▶ **WORK REQUIRED**
Write out exactly the lines that run from the line containing "Keep writing the" through the line containing "LM = Matrix.Rotation(-AL, 4, 'Y')"; both end lines belong to the answer.

▶ **ROWS**

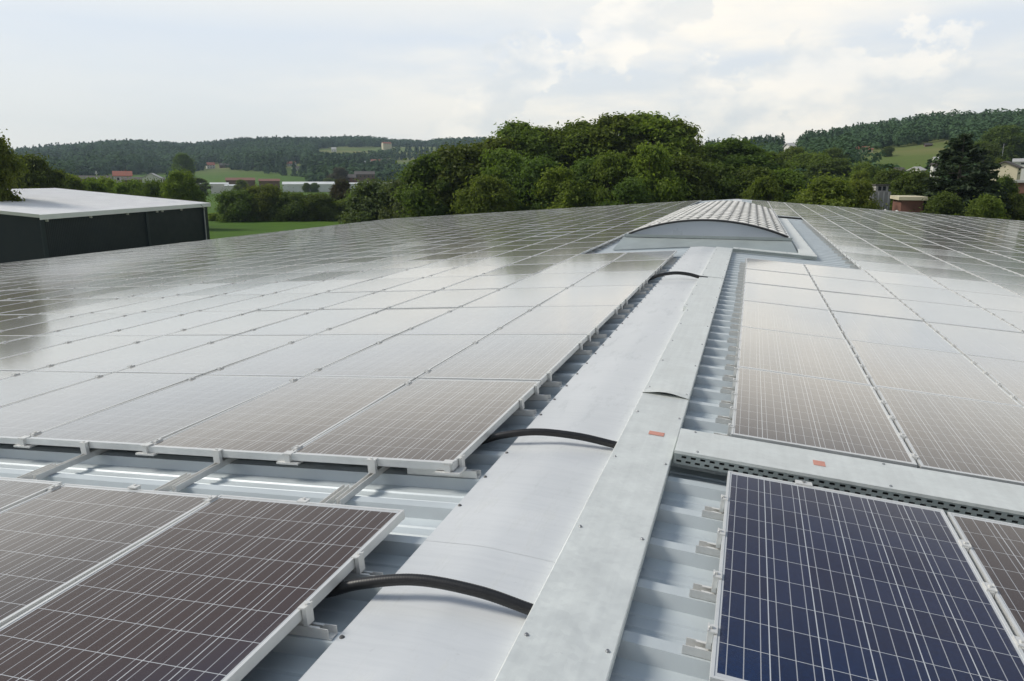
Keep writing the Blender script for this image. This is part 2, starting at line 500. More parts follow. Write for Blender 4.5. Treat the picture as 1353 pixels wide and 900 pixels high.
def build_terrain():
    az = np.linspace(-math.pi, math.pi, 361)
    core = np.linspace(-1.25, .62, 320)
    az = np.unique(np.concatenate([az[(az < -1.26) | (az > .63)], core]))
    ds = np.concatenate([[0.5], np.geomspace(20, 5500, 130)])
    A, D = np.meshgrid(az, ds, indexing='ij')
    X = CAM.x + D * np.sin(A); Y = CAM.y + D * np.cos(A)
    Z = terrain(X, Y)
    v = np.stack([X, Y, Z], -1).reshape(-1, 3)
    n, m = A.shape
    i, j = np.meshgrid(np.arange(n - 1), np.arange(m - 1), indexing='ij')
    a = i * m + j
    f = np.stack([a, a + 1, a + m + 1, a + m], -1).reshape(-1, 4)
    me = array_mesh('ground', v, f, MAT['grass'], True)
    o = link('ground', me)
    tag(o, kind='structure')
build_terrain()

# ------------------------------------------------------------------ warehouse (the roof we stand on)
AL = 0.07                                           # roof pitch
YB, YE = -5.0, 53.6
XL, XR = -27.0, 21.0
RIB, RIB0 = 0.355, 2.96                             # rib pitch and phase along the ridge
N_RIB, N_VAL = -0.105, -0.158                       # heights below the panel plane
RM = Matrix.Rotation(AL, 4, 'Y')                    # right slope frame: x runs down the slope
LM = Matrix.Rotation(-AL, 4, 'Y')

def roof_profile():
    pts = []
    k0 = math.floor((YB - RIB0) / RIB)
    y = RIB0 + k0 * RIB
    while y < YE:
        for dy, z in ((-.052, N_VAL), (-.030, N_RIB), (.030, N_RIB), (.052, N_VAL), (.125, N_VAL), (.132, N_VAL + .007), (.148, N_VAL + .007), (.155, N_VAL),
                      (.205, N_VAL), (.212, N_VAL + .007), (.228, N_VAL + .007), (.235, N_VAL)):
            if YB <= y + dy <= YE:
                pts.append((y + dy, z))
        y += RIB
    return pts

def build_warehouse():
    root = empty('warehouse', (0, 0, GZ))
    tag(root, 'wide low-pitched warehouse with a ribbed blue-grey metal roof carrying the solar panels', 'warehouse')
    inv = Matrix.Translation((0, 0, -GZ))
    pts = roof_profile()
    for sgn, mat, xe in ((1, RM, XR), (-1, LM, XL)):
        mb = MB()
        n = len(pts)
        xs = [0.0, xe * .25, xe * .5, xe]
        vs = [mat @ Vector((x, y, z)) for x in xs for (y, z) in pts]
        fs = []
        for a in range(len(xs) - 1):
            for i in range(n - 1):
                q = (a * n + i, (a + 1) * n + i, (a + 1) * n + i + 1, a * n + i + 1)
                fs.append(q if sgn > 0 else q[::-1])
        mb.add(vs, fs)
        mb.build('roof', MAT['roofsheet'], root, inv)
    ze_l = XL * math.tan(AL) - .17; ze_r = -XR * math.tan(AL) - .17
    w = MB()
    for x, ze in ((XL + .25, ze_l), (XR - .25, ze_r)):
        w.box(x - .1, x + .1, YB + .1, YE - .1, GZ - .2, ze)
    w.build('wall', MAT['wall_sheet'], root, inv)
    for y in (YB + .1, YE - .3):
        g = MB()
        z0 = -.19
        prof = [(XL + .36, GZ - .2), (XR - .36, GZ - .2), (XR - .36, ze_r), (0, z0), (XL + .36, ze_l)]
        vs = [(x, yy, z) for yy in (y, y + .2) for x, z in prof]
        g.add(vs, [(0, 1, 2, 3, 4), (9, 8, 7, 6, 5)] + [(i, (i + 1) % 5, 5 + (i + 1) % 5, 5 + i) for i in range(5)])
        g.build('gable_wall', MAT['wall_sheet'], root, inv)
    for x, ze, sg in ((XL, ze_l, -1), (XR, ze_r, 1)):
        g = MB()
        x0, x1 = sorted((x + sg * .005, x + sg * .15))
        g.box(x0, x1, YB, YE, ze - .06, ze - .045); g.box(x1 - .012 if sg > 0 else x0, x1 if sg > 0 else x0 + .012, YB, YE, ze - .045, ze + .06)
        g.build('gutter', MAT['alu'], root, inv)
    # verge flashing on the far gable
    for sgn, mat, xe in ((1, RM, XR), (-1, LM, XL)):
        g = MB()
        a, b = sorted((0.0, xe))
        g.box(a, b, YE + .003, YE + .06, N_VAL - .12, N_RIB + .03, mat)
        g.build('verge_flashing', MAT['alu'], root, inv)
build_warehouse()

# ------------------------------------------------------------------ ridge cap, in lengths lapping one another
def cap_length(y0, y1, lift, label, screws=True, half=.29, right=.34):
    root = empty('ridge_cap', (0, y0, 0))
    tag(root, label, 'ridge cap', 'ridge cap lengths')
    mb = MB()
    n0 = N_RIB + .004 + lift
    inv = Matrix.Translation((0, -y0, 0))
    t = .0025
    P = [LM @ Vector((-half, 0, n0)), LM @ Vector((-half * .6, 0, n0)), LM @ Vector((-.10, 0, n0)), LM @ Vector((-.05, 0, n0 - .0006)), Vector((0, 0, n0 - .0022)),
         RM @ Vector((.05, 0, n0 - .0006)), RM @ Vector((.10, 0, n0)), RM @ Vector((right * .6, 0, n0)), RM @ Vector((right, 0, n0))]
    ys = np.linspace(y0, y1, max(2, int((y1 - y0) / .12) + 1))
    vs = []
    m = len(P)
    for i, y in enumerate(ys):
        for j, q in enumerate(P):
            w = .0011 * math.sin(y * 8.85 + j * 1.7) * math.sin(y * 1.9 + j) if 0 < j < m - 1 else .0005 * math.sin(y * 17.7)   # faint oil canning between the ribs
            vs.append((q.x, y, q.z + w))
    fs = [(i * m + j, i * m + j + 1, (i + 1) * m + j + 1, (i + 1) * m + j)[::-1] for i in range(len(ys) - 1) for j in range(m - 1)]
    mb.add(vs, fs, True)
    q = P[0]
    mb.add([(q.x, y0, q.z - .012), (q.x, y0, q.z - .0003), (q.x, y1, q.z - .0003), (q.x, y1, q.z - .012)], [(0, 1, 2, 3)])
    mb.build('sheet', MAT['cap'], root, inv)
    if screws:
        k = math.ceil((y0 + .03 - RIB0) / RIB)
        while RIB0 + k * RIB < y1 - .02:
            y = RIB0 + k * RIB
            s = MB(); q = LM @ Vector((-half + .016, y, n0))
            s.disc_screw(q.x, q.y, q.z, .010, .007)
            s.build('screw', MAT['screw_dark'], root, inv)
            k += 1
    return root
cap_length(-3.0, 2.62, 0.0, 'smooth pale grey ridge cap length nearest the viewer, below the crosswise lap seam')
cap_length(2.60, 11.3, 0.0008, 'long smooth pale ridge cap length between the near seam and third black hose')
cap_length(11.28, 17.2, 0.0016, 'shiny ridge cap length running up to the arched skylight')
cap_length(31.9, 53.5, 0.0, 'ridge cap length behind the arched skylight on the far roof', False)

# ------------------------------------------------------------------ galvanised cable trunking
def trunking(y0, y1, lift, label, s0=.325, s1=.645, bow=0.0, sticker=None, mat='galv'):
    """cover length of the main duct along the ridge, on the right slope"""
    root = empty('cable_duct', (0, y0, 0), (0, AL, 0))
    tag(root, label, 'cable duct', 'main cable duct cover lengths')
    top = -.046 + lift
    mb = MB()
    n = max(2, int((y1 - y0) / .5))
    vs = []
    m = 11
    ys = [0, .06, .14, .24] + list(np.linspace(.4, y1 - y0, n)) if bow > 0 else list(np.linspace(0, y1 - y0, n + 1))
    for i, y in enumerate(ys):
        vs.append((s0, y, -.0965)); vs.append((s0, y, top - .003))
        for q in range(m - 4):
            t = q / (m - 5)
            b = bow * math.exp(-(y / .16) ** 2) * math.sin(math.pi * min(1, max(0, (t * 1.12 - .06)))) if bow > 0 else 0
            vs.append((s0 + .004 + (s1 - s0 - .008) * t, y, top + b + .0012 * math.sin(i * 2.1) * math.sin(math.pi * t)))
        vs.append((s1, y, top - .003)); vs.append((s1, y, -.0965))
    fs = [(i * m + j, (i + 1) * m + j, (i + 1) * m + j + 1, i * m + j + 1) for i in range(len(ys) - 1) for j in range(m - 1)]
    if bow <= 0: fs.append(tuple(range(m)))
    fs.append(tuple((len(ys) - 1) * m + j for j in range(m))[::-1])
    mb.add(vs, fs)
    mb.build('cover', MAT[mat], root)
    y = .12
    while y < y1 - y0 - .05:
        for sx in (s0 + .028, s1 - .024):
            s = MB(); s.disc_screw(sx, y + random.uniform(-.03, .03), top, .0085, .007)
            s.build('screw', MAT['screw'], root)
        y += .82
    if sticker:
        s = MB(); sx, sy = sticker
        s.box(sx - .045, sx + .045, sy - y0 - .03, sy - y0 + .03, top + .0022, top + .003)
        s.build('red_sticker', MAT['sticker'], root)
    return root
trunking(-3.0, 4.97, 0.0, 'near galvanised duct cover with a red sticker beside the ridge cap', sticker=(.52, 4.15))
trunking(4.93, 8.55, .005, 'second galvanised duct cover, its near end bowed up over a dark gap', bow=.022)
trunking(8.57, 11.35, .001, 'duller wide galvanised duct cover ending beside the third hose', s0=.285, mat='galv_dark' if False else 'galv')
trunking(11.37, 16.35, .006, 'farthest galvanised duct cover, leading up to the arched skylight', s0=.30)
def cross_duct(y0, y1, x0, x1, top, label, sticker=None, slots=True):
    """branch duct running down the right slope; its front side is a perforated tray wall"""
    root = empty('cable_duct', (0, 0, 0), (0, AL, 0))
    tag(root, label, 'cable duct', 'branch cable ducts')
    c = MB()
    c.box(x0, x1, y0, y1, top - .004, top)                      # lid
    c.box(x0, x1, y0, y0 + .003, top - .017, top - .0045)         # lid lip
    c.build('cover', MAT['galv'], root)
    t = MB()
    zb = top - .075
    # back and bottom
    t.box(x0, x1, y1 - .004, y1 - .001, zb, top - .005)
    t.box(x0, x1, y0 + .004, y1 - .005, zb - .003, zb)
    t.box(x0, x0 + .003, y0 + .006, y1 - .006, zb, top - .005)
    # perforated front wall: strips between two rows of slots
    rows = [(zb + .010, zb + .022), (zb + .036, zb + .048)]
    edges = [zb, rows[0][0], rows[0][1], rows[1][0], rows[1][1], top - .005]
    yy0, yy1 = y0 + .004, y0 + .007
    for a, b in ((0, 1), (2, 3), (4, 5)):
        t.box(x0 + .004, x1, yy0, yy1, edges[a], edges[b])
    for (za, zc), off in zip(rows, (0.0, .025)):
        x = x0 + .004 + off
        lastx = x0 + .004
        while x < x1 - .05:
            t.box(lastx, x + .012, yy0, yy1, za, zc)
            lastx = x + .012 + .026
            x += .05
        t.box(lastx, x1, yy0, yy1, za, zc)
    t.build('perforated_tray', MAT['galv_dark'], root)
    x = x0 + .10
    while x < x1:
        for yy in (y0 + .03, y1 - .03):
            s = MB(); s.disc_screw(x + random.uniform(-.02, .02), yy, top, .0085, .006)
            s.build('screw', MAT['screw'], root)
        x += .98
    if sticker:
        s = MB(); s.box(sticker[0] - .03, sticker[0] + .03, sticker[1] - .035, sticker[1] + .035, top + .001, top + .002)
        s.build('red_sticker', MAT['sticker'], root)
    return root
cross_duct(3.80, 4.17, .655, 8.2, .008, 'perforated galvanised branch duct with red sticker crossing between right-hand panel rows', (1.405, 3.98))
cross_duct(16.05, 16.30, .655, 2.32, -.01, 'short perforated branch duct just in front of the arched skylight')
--
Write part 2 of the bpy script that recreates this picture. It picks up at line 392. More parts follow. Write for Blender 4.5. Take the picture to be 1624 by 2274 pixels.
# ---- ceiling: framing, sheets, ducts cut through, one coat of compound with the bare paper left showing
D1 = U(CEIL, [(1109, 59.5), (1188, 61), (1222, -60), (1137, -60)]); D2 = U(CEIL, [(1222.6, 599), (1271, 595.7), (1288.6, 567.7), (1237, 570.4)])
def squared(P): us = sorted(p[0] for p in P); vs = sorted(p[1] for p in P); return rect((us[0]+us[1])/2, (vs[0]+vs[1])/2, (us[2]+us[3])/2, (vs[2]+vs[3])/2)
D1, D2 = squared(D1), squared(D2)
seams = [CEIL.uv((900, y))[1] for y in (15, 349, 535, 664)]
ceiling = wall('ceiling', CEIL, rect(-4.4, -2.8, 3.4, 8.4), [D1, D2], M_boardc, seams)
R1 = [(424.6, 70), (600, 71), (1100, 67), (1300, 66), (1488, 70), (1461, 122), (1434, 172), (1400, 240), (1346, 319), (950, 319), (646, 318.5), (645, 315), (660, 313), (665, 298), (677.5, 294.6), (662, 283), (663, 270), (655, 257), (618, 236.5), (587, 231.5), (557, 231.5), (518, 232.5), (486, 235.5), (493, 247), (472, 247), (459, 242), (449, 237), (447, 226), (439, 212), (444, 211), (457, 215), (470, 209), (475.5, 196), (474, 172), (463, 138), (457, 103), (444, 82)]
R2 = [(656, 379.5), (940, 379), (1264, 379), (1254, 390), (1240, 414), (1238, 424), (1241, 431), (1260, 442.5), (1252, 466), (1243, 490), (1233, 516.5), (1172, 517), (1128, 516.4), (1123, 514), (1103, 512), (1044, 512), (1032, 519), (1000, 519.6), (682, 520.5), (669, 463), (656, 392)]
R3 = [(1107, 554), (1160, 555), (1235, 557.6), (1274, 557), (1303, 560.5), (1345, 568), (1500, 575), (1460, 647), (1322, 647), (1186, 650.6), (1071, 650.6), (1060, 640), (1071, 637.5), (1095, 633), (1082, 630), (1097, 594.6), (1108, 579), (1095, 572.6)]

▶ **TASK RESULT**
Keep writing the Blender script for this image. This is part 2, starting at line 500. More parts follow. Write for Blender 4.5. Treat the picture as 1353 pixels wide and 900 pixels high.
def build_terrain():
    az = np.linspace(-math.pi, math.pi, 361)
    core = np.linspace(-1.25, .62, 320)
    az = np.unique(np.concatenate([az[(az < -1.26) | (az > .63)], core]))
    ds = np.concatenate([[0.5], np.geomspace(20, 5500, 130)])
    A, D = np.meshgrid(az, ds, indexing='ij')
    X = CAM.x + D * np.sin(A); Y = CAM.y + D * np.cos(A)
    Z = terrain(X, Y)
    v = np.stack([X, Y, Z], -1).reshape(-1, 3)
    n, m = A.shape
    i, j = np.meshgrid(np.arange(n - 1), np.arange(m - 1), indexing='ij')
    a = i * m + j
    f = np.stack([a, a + 1, a + m + 1, a + m], -1).reshape(-1, 4)
    me = array_mesh('ground', v, f, MAT['grass'], True)
    o = link('ground', me)
    tag(o, kind='structure')
build_terrain()

# ------------------------------------------------------------------ warehouse (the roof we stand on)
AL = 0.07                                           # roof pitch
YB, YE = -5.0, 53.6
XL, XR = -27.0, 21.0
RIB, RIB0 = 0.355, 2.96                             # rib pitch and phase along the ridge
N_RIB, N_VAL = -0.105, -0.158                       # heights below the panel plane
RM = Matrix.Rotation(AL, 4, 'Y')                    # right slope frame: x runs down the slope
LM = Matrix.Rotation(-AL, 4, 'Y')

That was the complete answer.